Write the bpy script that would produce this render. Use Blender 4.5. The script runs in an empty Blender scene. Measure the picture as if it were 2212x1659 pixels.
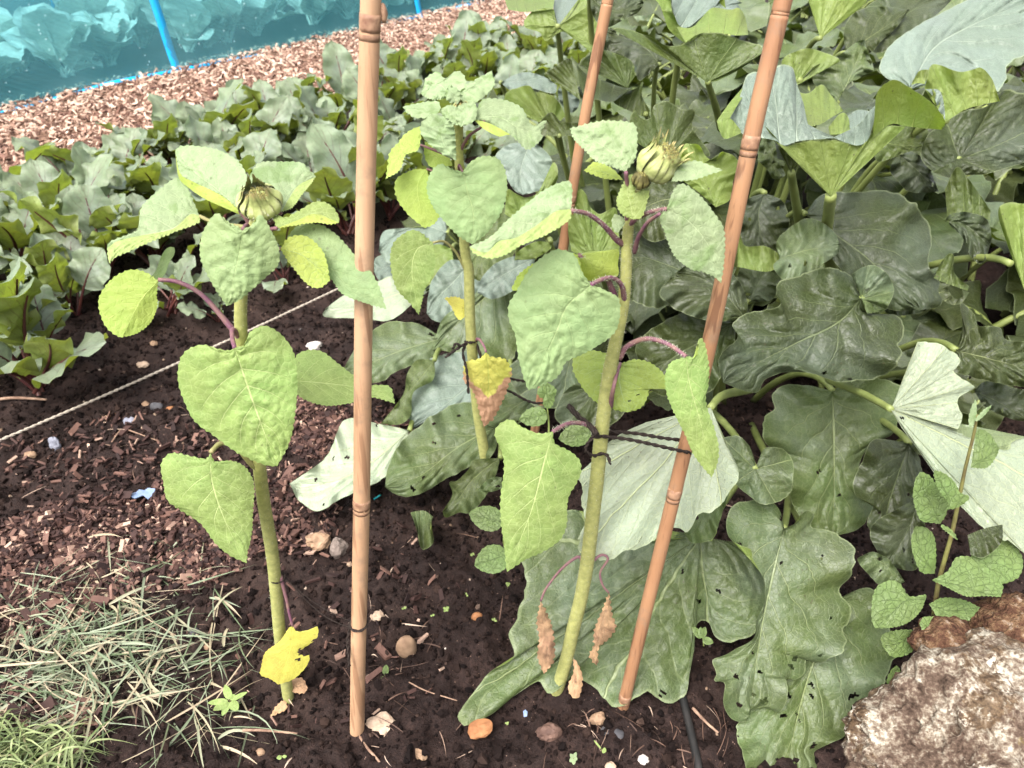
import bpy, bmesh, math, random
import numpy as np
from mathutils import Vector, Matrix
R = math.radians
rng = np.random.default_rng(7)
random.seed(7)
scene = bpy.context.scene
COL = scene.collection

# ------------------------------------------------------------------ camera, sky, sun, exposure
CAM_H, PITCH = 1.1, R(35)
cam_data = bpy.data.cameras.new('camera')
cam_data.sensor_width = 36.0
cam_data.lens = 36.0 * 780 / 1024
cam_data.clip_start = 0.02
cam_data.clip_end = 300
cam_data.dof.use_dof = True
cam_data.dof.focus_distance = 0.98
cam_data.dof.aperture_fstop = 9.5
camera = bpy.data.objects.new('camera', cam_data)
COL.objects.link(camera)
camera.location = (0, 0, CAM_H)
camera.rotation_euler = (R(90) - PITCH, 0, 0)
scene.camera = camera

SUN_EL, SUN_AZ = R(58), R(215)      # high behind thin cloud, from the left behind the camera
world = bpy.data.worlds.new('World')
scene.world = world
world.use_nodes = True
wn = world.node_tree
wn.nodes.clear()
sky = wn.nodes.new('ShaderNodeTexSky')
sky.sky_type = 'NISHITA'
sky.sun_disc = False
sky.sun_elevation = SUN_EL
sky.sun_rotation = SUN_AZ
sky.dust_density = 6.0
sky.ozone_density = 1.0
hs = wn.nodes.new('ShaderNodeHueSaturation')       # thin cloud: a greyer sky
hs.inputs['Saturation'].default_value = 0.22
bg = wn.nodes.new('ShaderNodeBackground')
bg.inputs['Strength'].default_value = 0.15
wo = wn.nodes.new('ShaderNodeOutputWorld')
wn.links.new(sky.outputs[0], hs.inputs['Color'])
wn.links.new(hs.outputs[0], bg.inputs['Color'])
wn.links.new(bg.outputs[0], wo.inputs[0])

sun_data = bpy.data.lights.new('sun', 'SUN')
sun_data.energy = 1.0
sun_data.angle = R(40)
sun_data.color = (1.0, 0.95, 0.87)
sun = bpy.data.objects.new('sun', sun_data)
COL.objects.link(sun)
sun_dir = Vector((math.sin(SUN_AZ) * math.cos(SUN_EL), math.cos(SUN_AZ) * math.cos(SUN_EL), math.sin(SUN_EL)))
sun.rotation_euler = sun_dir.to_track_quat('Z', 'Y').to_euler()
sun.location = sun_dir * 20

vs = scene.view_settings
vs.view_transform = 'Standard'
vs.look = 'None'
vs.gamma = 1.0
vs.use_curve_mapping = False
vs.exposure = 1.9
scene.render.engine = 'CYCLES'
scene.cycles.max_bounces = 8
scene.cycles.transparent_max_bounces = 12

# ------------------------------------------------------------------ measuring: a view ray turned into a point of the place
F, CX, CY = 1685.0, 1106.0, 829.5
SP, CP = math.sin(PITCH), math.cos(PITCH)
K = 4032 / 2212.0
CROPS = {0: (0, 0, 4032), 1: (0, 0, 1400), 2: (1300, 0, 1400), 3: (2632, 0, 1400), 4: (0, 1000, 1400), 5: (1300, 1000, 1400),
         6: (2632, 1000, 1400), 7: (0, 1974, 1400), 8: (1300, 1974, 1400), 9: (2632, 1974, 1400), 11: (2000, 0, 800),
         12: (2000, 1300, 900), 13: (1100, 1400, 900), 14: (3300, 0, 732), 15: (1400, 700, 1000), 16: (3332, 1800, 700)}


def px(pts, c=0):
    ox, oy, w = CROPS[c]
    a = np.asarray([list(p) + [0.0] * (3 - len(p)) for p in pts], float)
    a[:, 0] = ox / K + a[:, 0] * w / 4032
    a[:, 1] = oy / K + a[:, 1] * w / 4032
    return a


def unproj(x, y, D):
    x, y, D = np.broadcast_arrays(np.asarray(x, float), np.asarray(y, float), np.asarray(D, float))
    u, v = (x - CX) / F, (y - CY) / F
    return np.stack([D * u, D * (CP - v * SP), CAM_H - D * (SP + v * CP)], -1)


def ground_depth(x, y, z=0.0):
    v = (np.asarray(y, float) - CY) / F
    return (CAM_H - z) / (SP + v * CP)


def on_ground(x, y, z=0.0):
    return unproj(x, y, ground_depth(x, y, z))


def wall_depth(y, Y):
    v = (np.asarray(y, float) - CY) / F
    return Y / (CP - v * SP)


# ------------------------------------------------------------------ noise
def _h(i, j, k, s):
    n = (i.astype(np.int64) * 374761393 + j.astype(np.int64) * 668265263 + k.astype(np.int64) * 2147483647 + s * 144665) & 0xFFFFFFFF
    n = ((n ^ (n >> 13)) * 1274126177) & 0xFFFFFFFF
    n = ((n ^ (n >> 16)) * 2246822519) & 0xFFFFFFFF
    return ((n ^ (n >> 15)) & 0xFFFF) / 65535.0


def n3(p, s=0):
    p = np.asarray(p, float)
    i = np.floor(p)
    f = p - i
    f = f * f * (3 - 2 * f)
    ix, iy, iz = i[..., 0].astype(int), i[..., 1].astype(int), i[..., 2].astype(int)
    r = 0
    for a in (0, 1):
        for b in (0, 1):
            for c in (0, 1):
                w = (f[..., 0] if a else 1 - f[..., 0]) * (f[..., 1] if b else 1 - f[..., 1]) * (f[..., 2] if c else 1 - f[..., 2])
                r = r + w * _h(ix + a, iy + b, iz + c, s)
    return r * 2 - 1


def n2(x, y, s=0):
    return n3(np.stack([x, y, np.zeros_like(x)], -1), s)


def fbm2(x, y, s=0, o=4):
    r, a = 0, 1.0
    for k in range(o):
        r = r + a * n2(x * 2 ** k + 3.1 * k, y * 2 ** k - 1.7 * k, s + k)
        a *= 0.5
    return r


# ------------------------------------------------------------------ objects
def link(name, data, parent=None):
    o = bpy.data.objects.new(name, data)
    COL.objects.link(o)
    if parent is not None:
        o.parent = parent
    return o


def tag(o, label=None, cat=None, group=None, kind=None):
    if label: o['label'] = label
    if cat: o['category'] = cat
    if group: o['group'] = group
    if kind: o['kind'] = kind
    return o


def empty(name, loc, label, cat, group=None):
    o = link(name, None)
    o.location = loc
    o.empty_display_size = 0.05
    return tag(o, label, cat, group)


def mesh(name, V, faces, mats, uv=None, mi=None, smooth=True, attr=None):
    """faces: list of int arrays (n,3) or (n,4)."""
    me = bpy.data.meshes.new(name)
    V = np.asarray(V, np.float32)
    me.vertices.add(len(V))
    me.vertices.foreach_set('co', V.ravel())
    fl = [np.asarray(f, np.int32) for f in faces if len(f)]
    tot = np.concatenate([np.full(len(f), f.shape[1], np.int32) for f in fl])
    idx = np.concatenate([f.ravel() for f in fl])
    me.loops.add(len(idx))
    me.loops.foreach_set('vertex_index', idx)
    me.polygons.add(len(tot))
    me.polygons.foreach_set('loop_start', np.concatenate([[0], np.cumsum(tot)[:-1]]).astype(np.int32))
    me.polygons.foreach_set('loop_total', tot)
    for m in (mats if isinstance(mats, (list, tuple)) else [mats]):
        me.materials.append(m)
    if mi is not None:
        me.polygons.foreach_set('material_index', np.asarray(mi, np.int32))
    me.polygons.foreach_set('use_smooth', np.full(len(tot), smooth))
    if uv is not None:
        l = me.uv_layers.new(name='UVMap')
        l.data.foreach_set('uv', np.asarray(uv, np.float32)[idx].ravel())
    if attr is not None:
        a = me.attributes.new('tint', 'FLOAT', 'POINT')
        a.data.foreach_set('value', np.asarray(attr, np.float32))
    me.update(calc_edges=True)
    me.validate()
    return me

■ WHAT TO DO
Restate the data above word for word. Skip every picture.

■ PROBLEM SOLUTION
Write the bpy script that would produce this render. Use Blender 4.5. The script runs in an empty Blender scene. Measure the picture as if it were 2212x1659 pixels.
import bpy, bmesh, math, random
import numpy as np
from mathutils import Vector, Matrix
R = math.radians
rng = np.random.default_rng(7)
random.seed(7)
scene = bpy.context.scene
COL = scene.collection

# ------------------------------------------------------------------ camera, sky, sun, exposure
CAM_H, PITCH = 1.1, R(35)
cam_data = bpy.data.cameras.new('camera')
cam_data.sensor_width = 36.0
cam_data.lens = 36.0 * 780 / 1024
cam_data.clip_start = 0.02
cam_data.clip_end = 300
cam_data.dof.use_dof = True
cam_data.dof.focus_distance = 0.98
cam_data.dof.aperture_fstop = 9.5
camera = bpy.data.objects.new('camera', cam_data)
COL.objects.link(camera)
camera.location = (0, 0, CAM_H)
camera.rotation_euler = (R(90) - PITCH, 0, 0)
scene.camera = camera

SUN_EL, SUN_AZ = R(58), R(215)      # high behind thin cloud, from the left behind the camera
world = bpy.data.worlds.new('World')
scene.world = world
world.use_nodes = True
wn = world.node_tree
wn.nodes.clear()
sky = wn.nodes.new('ShaderNodeTexSky')
sky.sky_type = 'NISHITA'
sky.sun_disc = False
sky.sun_elevation = SUN_EL
sky.sun_rotation = SUN_AZ
sky.dust_density = 6.0
sky.ozone_density = 1.0
hs = wn.nodes.new('ShaderNodeHueSaturation')       # thin cloud: a greyer sky
hs.inputs['Saturation'].default_value = 0.22
bg = wn.nodes.new('ShaderNodeBackground')
bg.inputs['Strength'].default_value = 0.15
wo = wn.nodes.new('ShaderNodeOutputWorld')
wn.links.new(sky.outputs[0], hs.inputs['Color'])
wn.links.new(hs.outputs[0], bg.inputs['Color'])
wn.links.new(bg.outputs[0], wo.inputs[0])

sun_data = bpy.data.lights.new('sun', 'SUN')
sun_data.energy = 1.0
sun_data.angle = R(40)
sun_data.color = (1.0, 0.95, 0.87)
sun = bpy.data.objects.new('sun', sun_data)
COL.objects.link(sun)
sun_dir = Vector((math.sin(SUN_AZ) * math.cos(SUN_EL), math.cos(SUN_AZ) * math.cos(SUN_EL), math.sin(SUN_EL)))
sun.rotation_euler = sun_dir.to_track_quat('Z', 'Y').to_euler()
sun.location = sun_dir * 20

vs = scene.view_settings
vs.view_transform = 'Standard'
vs.look = 'None'
vs.gamma = 1.0
vs.use_curve_mapping = False
vs.exposure = 1.9
scene.render.engine = 'CYCLES'
scene.cycles.max_bounces = 8
scene.cycles.transparent_max_bounces = 12

# ------------------------------------------------------------------ measuring: a view ray turned into a point of the place
F, CX, CY = 1685.0, 1106.0, 829.5
SP, CP = math.sin(PITCH), math.cos(PITCH)
K = 4032 / 2212.0
CROPS = {0: (0, 0, 4032), 1: (0, 0, 1400), 2: (1300, 0, 1400), 3: (2632, 0, 1400), 4: (0, 1000, 1400), 5: (1300, 1000, 1400),
         6: (2632, 1000, 1400), 7: (0, 1974, 1400), 8: (1300, 1974, 1400), 9: (2632, 1974, 1400), 11: (2000, 0, 800),
         12: (2000, 1300, 900), 13: (1100, 1400, 900), 14: (3300, 0, 732), 15: (1400, 700, 1000), 16: (3332, 1800, 700)}


def px(pts, c=0):
    ox, oy, w = CROPS[c]
    a = np.asarray([list(p) + [0.0] * (3 - len(p)) for p in pts], float)
    a[:, 0] = ox / K + a[:, 0] * w / 4032
    a[:, 1] = oy / K + a[:, 1] * w / 4032
    return a


def unproj(x, y, D):
    x, y, D = np.broadcast_arrays(np.asarray(x, float), np.asarray(y, float), np.asarray(D, float))
    u, v = (x - CX) / F, (y - CY) / F
    return np.stack([D * u, D * (CP - v * SP), CAM_H - D * (SP + v * CP)], -1)


def ground_depth(x, y, z=0.0):
    v = (np.asarray(y, float) - CY) / F
    return (CAM_H - z) / (SP + v * CP)


def on_ground(x, y, z=0.0):
    return unproj(x, y, ground_depth(x, y, z))


def wall_depth(y, Y):
    v = (np.asarray(y, float) - CY) / F
    return Y / (CP - v * SP)


# ------------------------------------------------------------------ noise
def _h(i, j, k, s):
    n = (i.astype(np.int64) * 374761393 + j.astype(np.int64) * 668265263 + k.astype(np.int64) * 2147483647 + s * 144665) & 0xFFFFFFFF
    n = ((n ^ (n >> 13)) * 1274126177) & 0xFFFFFFFF
    n = ((n ^ (n >> 16)) * 2246822519) & 0xFFFFFFFF
    return ((n ^ (n >> 15)) & 0xFFFF) / 65535.0


def n3(p, s=0):
    p = np.asarray(p, float)
    i = np.floor(p)
    f = p - i
    f = f * f * (3 - 2 * f)
    ix, iy, iz = i[..., 0].astype(int), i[..., 1].astype(int), i[..., 2].astype(int)
    r = 0
    for a in (0, 1):
        for b in (0, 1):
            for c in (0, 1):
                w = (f[..., 0] if a else 1 - f[..., 0]) * (f[..., 1] if b else 1 - f[..., 1]) * (f[..., 2] if c else 1 - f[..., 2])
                r = r + w * _h(ix + a, iy + b, iz + c, s)
    return r * 2 - 1


def n2(x, y, s=0):
    return n3(np.stack([x, y, np.zeros_like(x)], -1), s)


def fbm2(x, y, s=0, o=4):
    r, a = 0, 1.0
    for k in range(o):
        r = r + a * n2(x * 2 ** k + 3.1 * k, y * 2 ** k - 1.7 * k, s + k)
        a *= 0.5
    return r


# ------------------------------------------------------------------ objects
def link(name, data, parent=None):
    o = bpy.data.objects.new(name, data)
    COL.objects.link(o)
    if parent is not None:
        o.parent = parent
    return o


def tag(o, label=None, cat=None, group=None, kind=None):
    if label: o['label'] = label
    if cat: o['category'] = cat
    if group: o['group'] = group
    if kind: o['kind'] = kind
    return o


def empty(name, loc, label, cat, group=None):
    o = link(name, None)
    o.location = loc
    o.empty_display_size = 0.05
    return tag(o, label, cat, group)


def mesh(name, V, faces, mats, uv=None, mi=None, smooth=True, attr=None):
    """faces: list of int arrays (n,3) or (n,4)."""
    me = bpy.data.meshes.new(name)
    V = np.asarray(V, np.float32)
    me.vertices.add(len(V))
    me.vertices.foreach_set('co', V.ravel())
    fl = [np.asarray(f, np.int32) for f in faces if len(f)]
    tot = np.concatenate([np.full(len(f), f.shape[1], np.int32) for f in fl])
    idx = np.concatenate([f.ravel() for f in fl])
    me.loops.add(len(idx))
    me.loops.foreach_set('vertex_index', idx)
    me.polygons.add(len(tot))
    me.polygons.foreach_set('loop_start', np.concatenate([[0], np.cumsum(tot)[:-1]]).astype(np.int32))
    me.polygons.foreach_set('loop_total', tot)
    for m in (mats if isinstance(mats, (list, tuple)) else [mats]):
        me.materials.append(m)
    if mi is not None:
        me.polygons.foreach_set('material_index', np.asarray(mi, np.int32))
    me.polygons.foreach_set('use_smooth', np.full(len(tot), smooth))
    if uv is not None:
        l = me.uv_layers.new(name='UVMap')
        l.data.foreach_set('uv', np.asarray(uv, np.float32)[idx].ravel())
    if attr is not None:
        a = me.attributes.new('tint', 'FLOAT', 'POINT')
        a.data.foreach_set('value', np.asarray(attr, np.float32))
    me.update(calc_edges=True)
    me.validate()
    return me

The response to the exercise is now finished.